An den Wänden hingen Hunderte mit Nadeln aufgespießte Knochen, Zeichnungen von Skeletten und Wirbelsäulen, täuschend echte Hautlappen aus Silikon mit Narben und Piercingschmuck und fein wie Schmetterlingsflügel mit Lasercutter geschnittene Textilien. Das sonnendurchflutete Loft-Atelier im alten Amsterdamer Hafen wirkte wie ein obskures Geheimlabor von Hannibal Lecter im „Schweigen der Lämmer“.

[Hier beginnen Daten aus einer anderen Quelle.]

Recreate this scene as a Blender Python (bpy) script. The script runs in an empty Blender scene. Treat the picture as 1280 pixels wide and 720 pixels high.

Ihre Kreationen sind permanente Grenzerweiterungen des Machbaren. Ob sie Wassertropfen zu transparenten Kragen gerinnen lässt oder Models unter Strom setzt und so Blitze tragbar macht, ob sie von Mikrobakterien nachempfundene neue Formen aus 3-D-Printern zaubert oder gleich eine ganze Sternengalaxie als Kleid entwirft wie für das Album-Cover „Biophilia“ der von ihr verehrten Sängerin Björk: Iris van Herpen sprengt technisch und ästhetisch den Rahmen dessen, was Mode bedeutet. Obsolet die Frage, ob das schon Kunst ist.
Jetzt würdigt das Musée des Arts décoratifs die niederländische Modedesignerin, eine der avantgardistischsten Persönlichkeiten ihrer Generation. Die Retrospektive, die Mode, zeitgenössische Kunst, Design und Wissenschaft miteinander verbindet, ist eine sinnliche Entdeckungsreise in das Universum der Designerin, in dem Technologie und traditionelles Haute-Couture-Handwerk verschmelzen.
Die Ausstellung will sich ihrer Arbeit aus mehreren Perspektiven nähern: Etwa 100 ihrer Modeentwürfe treten in Dialog mit einer Auswahl zeitgenössischer Kunstwerke, Installationen, Videos, Fotografien und Objekten aus der Naturwissenschaft – für ein immersives Gesamterlebnis aus Licht, Raum und Musik.